Only the lines from the start of the data below through the line that contains "from mathutils import Vector, Matrix" are to be copied, exactly and without pictures.
-- begin --
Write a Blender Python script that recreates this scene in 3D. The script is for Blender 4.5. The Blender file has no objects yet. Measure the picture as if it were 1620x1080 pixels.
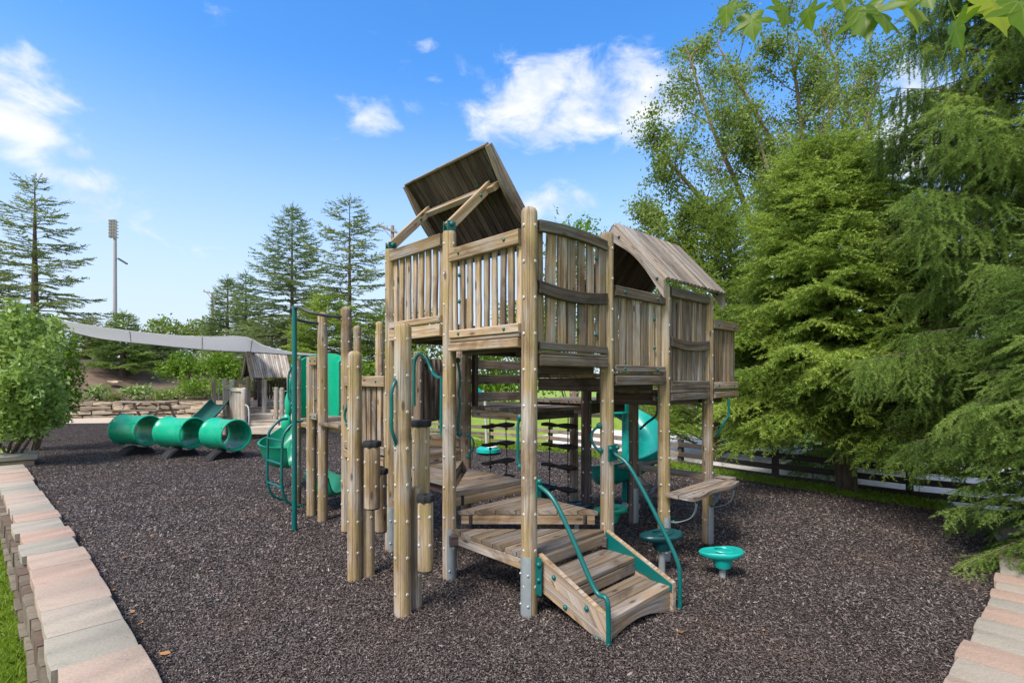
import bpy, math, random
import numpy as np
from mathutils import Vector, Matrix

random.seed(7); rng = np.random.default_rng(11)
R = math.radians
S = bpy.context.scene
COL = S.collection

# ------------------------------------------------------------------ camera
CAMZ, F, HY = 1.7, 810.0, 600.0
cam = bpy.data.cameras.new('camera'); camo = bpy.data.objects.new('camera', cam); COL.objects.link(camo)
camo.location = (0, 0, CAMZ); camo.rotation_euler = (R(90), 0, 0)
cam.sensor_width = 36; cam.lens = 18; cam.shift_y = 60/1620
cam.clip_start = .05; cam.clip_end = 3000
S.camera = camo

# ------------------------------------------------------------------ light
SUN_EL, SUN_AZ = 52, 215          # degrees; azimuth clockwise from +Y
sun = bpy.data.lights.new('sun', 'SUN'); sun.energy = 1.65; sun.angle = R(20); sun.color = (1, .95, .87)
suno = bpy.data.objects.new('sun', sun); COL.objects.link(suno)
_d = Vector((math.sin(R(SUN_AZ))*math.cos(R(SUN_EL)), math.cos(R(SUN_AZ))*math.cos(R(SUN_EL)), math.sin(R(SUN_EL))))
suno.rotation_euler = (-_d).to_track_quat('-Z', 'Y').to_euler()
S.view_settings.view_transform = 'Standard'; S.view_settings.look = 'None'
S.view_settings.gamma = 1; S.view_settings.exposure = 1.68
S.view_settings.use_curve_mapping = False

class NT:
    def __init__(s, tree): s.t = tree; s.n = tree.nodes; s.l = tree.links
    def new(s, typ, **kw):
        x = s.n.new(typ)
        for k, v in kw.items(): setattr(x, k, v)
        return x
    def put(s, a, b):
        if isinstance(a, bpy.types.NodeSocket): s.l.new(a, b)
        else: b.default_value = a
    def math(s, op, a, b=None, c=None, clamp=False):
        x = s.new('ShaderNodeMath', operation=op); x.use_clamp = clamp
        s.put(a, x.inputs[0])
        if b is not None: s.put(b, x.inputs[1])
        if c is not None: s.put(c, x.inputs[2])
        return x.outputs[0]
    def mix(s, f, a, b, mode='MIX'):
        x = s.new('ShaderNodeMix', data_type='RGBA', blend_type=mode)
        s.put(f, x.inputs[0]); s.put(a, x.inputs[6]); s.put(b, x.inputs[7])
        return x.outputs[2]
    def smooth(s, x, lo, hi, a=0., b=1.):
        m = s.new('ShaderNodeMapRange', interpolation_type='SMOOTHSTEP')
        s.put(x, m.inputs[0]); m.inputs[1].default_value = lo; m.inputs[2].default_value = hi
        m.inputs[3].default_value = a; m.inputs[4].default_value = b
        return m.outputs[0]
    def noise(s, vec, scale, detail=4, rough=.55, dist=0., dim='3D'):
        x = s.new('ShaderNodeTexNoise', noise_dimensions=dim)
        if vec is not None: s.put(vec, x.inputs['Vector'])
        x.inputs['Scale'].default_value = scale; x.inputs['Detail'].default_value = detail
        x.inputs['Roughness'].default_value = rough; x.inputs['Distortion'].default_value = dist
        return x.outputs['Fac']
    def ramp(s, f, stops):
        x = s.new('ShaderNodeValToRGB'); e = x.color_ramp.elements
        while len(e) < len(stops): e.new(.5)
        for k, (p, c) in enumerate(stops): e[k].position = p; e[k].color = (*c, 1)
        s.put(f, x.inputs[0]); return x.outputs[0]
    def comb(s, a, b, c):
        x = s.new('ShaderNodeCombineXYZ')
        for k, q in enumerate((a, b, c)): s.put(q, x.inputs[k])
        return x.outputs[0]
    def sep(s, v):
        x = s.new('ShaderNodeSeparateXYZ'); s.put(v, x.inputs[0]); return x.outputs
    def bump(s, h, strength, dist):
        x = s.new('ShaderNodeBump'); s.put(h, x.inputs['Height']); x.inputs['Strength'].default_value = strength
        x.inputs['Distance'].default_value = dist; return x.outputs[0]

# ------------------------------------------------------------------ world: sky with clouds, all by direction
def azel(px, py):
    x, z = (px-810)/F, (HY-py)/F
    return math.atan2(x, 1), math.atan2(z, math.hypot(1, x))
W0 = bpy.data.worlds.new('World'); S.world = W0; W0.use_nodes = True
wt = NT(W0.node_tree); bg = W0.node_tree.nodes['Background']
sky = wt.new('ShaderNodeTexSky', sky_type='NISHITA'); sky.sun_disc = False
sky.sun_elevation = R(SUN_EL); sky.sun_rotation = R(SUN_AZ); sky.air_density = 1.0; sky.dust_density = .6; sky.ozone_density = 2.2
hs = wt.new('ShaderNodeHueSaturation'); hs.inputs['Saturation'].default_value = 1.33; hs.inputs['Hue'].default_value = .504; hs.inputs['Value'].default_value = .68
wt.put(sky.outputs[0], hs.inputs['Color'])
tc = wt.new('ShaderNodeTexCoord'); dx, dy, dz = wt.sep(tc.outputs['Generated'])
az = wt.math('ARCTAN2', dx, dy); el = wt.math('ARCSINE', dz)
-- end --
▶ [Response to the task]
Write a Blender Python script that recreates this scene in 3D. The script is for Blender 4.5. The Blender file has no objects yet. Measure the picture as if it were 1620x1080 pixels.
import bpy, math, random
import numpy as np
from mathutils import Vector, Matrix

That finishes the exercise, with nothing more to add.